Oto relacja Leszka Rutowskiego,
POL220.com :
Nastąpiło nieuniknione. Polski Tour Formuły zawitał w końcu do mekki windsurfingu, miejsca kultowego pod każdym względem – na Hel. Prognozy były beznadziejne, ale półwysep przyzwyczaił nas już do absolutnej nieprzewidywalności. Na miejscu pojawiliśmy się punktualnie, spóźnieni o godzinkę. Przywitała nas całkiem konkretna ekipa. Chyba po raz pierwszy w tym sezonie pojawili się prawie wszyscy (nie przybyli jedynie Hubert Mokrzycki i Dorota Staszewska). Zaraz po ogólnym przywitaniu przystąpiliśmy do grupowego opalania. Sielską atmosferę psuli jedynie sporadycznie pojawiający się nadpobudliwi zawodnicy, którzy nie wytrzymywali atmosfery i schodzili na wodę mimo obiektywnie stwierdzonego braku wiatru. Sytuacja zmieniła się drastycznie o 14.00. Coraz więcej osób jeździło w ślizgu i pani Basia ogłosiła, że za pół godzinki start.
Na pierwszy wyścig wiatr rozhulał się solidnie i większość zawodników nie poradziła sobie ze swoimi dużymi żaglami. Pozostałe 3 wyścigi były raczej słabowiatrowe i bardzo obfite w trawę.
Po pierwszym dniu prowadzą bracia Miarczyńscy w kolejności odwrotnie do alfabetycznej. Trzeci jest Michał Polanowski a czwarty Wojtek Brzozowski. Na razie udało mi się uplasować na 5 pozycji.

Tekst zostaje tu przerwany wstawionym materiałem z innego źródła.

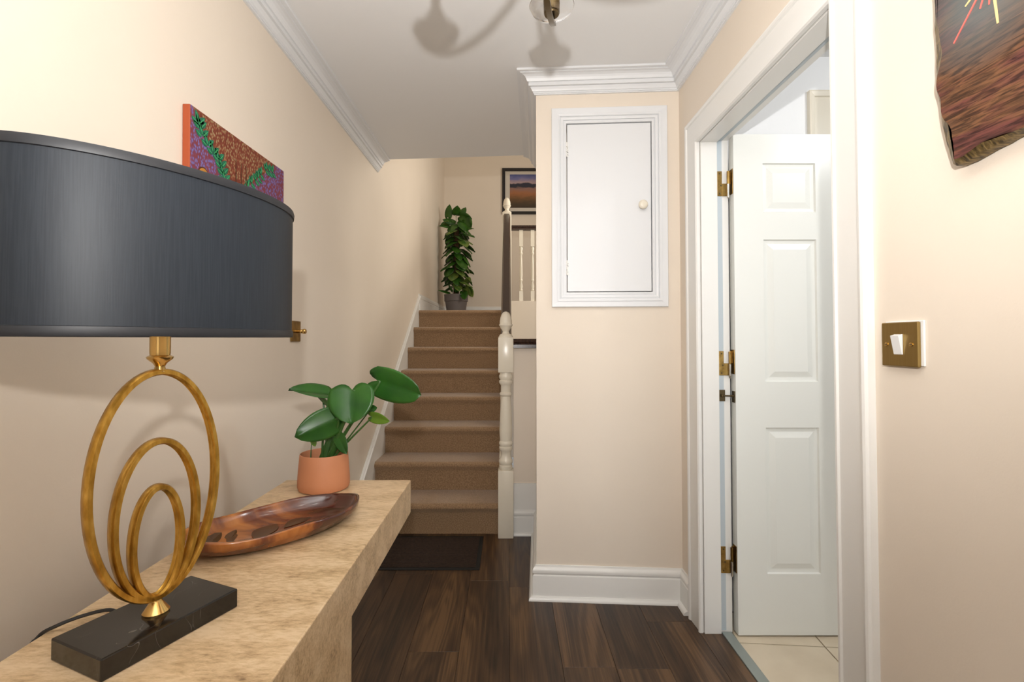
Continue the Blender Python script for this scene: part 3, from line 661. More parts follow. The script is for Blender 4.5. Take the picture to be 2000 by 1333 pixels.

Kolejne dni nie zapowiadają się różowo ale wiernie czekamy na wiatr poprawiając przy okazji opaleniznę...
Na dziś przewidziana jest prezentacja firm na scenie i seminarium freestyle'owe, no i oczywiście jak wiatr dopisze kontynuacja zawodów, chociaż prognozy na to nie wskazują.